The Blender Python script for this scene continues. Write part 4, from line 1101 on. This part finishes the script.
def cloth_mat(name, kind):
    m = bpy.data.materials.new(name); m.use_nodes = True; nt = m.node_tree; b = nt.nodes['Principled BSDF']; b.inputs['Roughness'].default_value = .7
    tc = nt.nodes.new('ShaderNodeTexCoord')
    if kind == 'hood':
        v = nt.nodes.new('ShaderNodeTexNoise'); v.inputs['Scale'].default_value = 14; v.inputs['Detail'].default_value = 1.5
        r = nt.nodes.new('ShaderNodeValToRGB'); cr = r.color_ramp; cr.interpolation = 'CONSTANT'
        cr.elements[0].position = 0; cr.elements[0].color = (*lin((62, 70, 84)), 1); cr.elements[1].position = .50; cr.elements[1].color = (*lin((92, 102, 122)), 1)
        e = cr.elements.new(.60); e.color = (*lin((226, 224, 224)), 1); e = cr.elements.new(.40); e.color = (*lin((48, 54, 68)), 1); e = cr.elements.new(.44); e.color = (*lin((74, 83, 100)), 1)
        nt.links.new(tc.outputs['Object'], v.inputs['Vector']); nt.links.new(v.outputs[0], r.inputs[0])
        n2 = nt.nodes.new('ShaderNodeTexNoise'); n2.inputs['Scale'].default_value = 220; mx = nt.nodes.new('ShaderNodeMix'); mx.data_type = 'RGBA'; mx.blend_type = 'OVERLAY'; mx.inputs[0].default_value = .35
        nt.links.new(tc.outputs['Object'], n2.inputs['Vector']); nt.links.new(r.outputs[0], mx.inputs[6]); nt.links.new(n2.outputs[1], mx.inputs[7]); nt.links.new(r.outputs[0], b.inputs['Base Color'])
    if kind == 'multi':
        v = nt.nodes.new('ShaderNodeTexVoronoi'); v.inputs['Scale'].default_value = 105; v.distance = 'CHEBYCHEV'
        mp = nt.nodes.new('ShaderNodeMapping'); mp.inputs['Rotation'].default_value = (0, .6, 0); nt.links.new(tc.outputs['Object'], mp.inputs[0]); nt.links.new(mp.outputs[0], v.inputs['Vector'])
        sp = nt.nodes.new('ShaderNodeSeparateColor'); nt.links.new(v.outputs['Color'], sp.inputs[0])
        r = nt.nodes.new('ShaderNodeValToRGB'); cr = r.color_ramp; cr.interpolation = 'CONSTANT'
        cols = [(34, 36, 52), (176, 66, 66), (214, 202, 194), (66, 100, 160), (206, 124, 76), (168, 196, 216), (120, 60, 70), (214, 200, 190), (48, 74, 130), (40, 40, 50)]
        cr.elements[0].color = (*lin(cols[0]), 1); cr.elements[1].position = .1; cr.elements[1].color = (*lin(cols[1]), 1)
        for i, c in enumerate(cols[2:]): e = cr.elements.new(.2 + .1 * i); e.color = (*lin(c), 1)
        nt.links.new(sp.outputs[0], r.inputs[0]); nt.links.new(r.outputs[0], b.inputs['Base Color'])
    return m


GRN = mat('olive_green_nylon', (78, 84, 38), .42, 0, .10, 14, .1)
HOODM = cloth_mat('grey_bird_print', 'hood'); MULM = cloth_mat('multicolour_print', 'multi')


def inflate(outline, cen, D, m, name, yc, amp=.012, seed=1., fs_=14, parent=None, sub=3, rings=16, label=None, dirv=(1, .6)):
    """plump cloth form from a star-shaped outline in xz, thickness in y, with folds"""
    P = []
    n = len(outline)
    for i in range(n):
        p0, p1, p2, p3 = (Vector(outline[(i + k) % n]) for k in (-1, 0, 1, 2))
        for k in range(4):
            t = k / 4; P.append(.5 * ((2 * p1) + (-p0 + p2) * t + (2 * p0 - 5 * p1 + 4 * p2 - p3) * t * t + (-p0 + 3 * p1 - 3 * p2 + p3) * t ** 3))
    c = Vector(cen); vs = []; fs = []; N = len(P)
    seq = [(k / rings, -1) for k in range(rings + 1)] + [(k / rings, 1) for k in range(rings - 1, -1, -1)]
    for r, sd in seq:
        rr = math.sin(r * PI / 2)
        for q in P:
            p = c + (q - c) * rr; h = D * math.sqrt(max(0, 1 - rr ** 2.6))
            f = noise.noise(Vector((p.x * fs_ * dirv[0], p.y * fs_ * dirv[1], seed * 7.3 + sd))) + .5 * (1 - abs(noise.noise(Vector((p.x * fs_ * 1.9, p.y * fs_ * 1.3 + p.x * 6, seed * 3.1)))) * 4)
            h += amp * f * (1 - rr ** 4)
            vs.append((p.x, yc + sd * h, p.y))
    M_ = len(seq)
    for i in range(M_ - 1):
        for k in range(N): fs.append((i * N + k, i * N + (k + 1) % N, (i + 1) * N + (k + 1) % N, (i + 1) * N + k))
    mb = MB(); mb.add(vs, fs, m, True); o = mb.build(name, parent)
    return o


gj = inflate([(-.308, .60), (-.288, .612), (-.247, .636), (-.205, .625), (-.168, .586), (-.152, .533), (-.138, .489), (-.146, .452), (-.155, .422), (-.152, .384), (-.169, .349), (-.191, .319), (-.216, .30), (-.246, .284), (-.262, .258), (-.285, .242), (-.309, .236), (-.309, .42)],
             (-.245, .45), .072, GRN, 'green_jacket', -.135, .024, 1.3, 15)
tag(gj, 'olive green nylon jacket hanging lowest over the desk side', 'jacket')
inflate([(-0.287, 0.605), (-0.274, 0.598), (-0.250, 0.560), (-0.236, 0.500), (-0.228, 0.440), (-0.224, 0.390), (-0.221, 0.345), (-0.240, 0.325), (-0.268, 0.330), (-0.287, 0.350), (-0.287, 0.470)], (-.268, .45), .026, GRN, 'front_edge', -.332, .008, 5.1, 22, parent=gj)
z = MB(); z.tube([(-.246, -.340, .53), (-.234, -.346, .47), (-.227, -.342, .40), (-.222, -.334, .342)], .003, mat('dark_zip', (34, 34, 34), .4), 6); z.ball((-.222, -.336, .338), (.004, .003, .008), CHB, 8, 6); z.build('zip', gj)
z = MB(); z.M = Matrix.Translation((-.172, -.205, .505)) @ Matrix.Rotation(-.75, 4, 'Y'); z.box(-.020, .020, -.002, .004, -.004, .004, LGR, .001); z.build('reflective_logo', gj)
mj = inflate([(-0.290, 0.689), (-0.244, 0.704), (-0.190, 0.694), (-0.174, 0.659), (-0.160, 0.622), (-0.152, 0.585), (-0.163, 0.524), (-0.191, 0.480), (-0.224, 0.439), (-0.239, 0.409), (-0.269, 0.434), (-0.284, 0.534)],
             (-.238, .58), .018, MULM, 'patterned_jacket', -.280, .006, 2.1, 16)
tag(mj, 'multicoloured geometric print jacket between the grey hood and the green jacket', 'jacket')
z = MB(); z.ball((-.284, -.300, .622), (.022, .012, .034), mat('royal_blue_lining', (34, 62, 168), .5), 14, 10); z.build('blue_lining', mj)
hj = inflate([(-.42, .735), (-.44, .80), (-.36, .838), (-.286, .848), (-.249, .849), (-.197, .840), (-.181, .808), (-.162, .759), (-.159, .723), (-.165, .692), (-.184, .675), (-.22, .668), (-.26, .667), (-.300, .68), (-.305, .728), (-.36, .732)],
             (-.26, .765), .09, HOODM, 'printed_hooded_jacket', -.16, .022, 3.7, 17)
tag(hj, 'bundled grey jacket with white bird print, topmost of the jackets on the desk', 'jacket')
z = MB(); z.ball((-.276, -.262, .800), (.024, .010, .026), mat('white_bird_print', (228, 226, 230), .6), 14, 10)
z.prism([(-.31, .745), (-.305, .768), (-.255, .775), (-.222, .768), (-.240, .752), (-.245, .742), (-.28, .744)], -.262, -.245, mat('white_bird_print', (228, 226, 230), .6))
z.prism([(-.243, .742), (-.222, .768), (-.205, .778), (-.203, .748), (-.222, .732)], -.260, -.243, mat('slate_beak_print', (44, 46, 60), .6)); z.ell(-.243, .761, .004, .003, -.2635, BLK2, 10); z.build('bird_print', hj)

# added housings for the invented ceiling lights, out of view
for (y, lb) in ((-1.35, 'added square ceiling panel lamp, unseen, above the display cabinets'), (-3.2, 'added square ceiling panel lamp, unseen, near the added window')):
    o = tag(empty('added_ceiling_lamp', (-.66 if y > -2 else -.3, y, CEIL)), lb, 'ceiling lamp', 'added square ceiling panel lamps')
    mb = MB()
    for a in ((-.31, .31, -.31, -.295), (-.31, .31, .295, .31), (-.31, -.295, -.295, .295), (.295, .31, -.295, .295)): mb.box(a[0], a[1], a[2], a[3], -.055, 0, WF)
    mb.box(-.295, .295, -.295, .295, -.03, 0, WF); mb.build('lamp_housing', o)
────────────────────
• [Aim of the exercise]
Where a line in the material above holds "from", copy that line.

• [Response]
The Blender Python script for this scene continues. Write part 4, from line 1101 on. This part finishes the script.
    """plump cloth form from a star-shaped outline in xz, thickness in y, with folds"""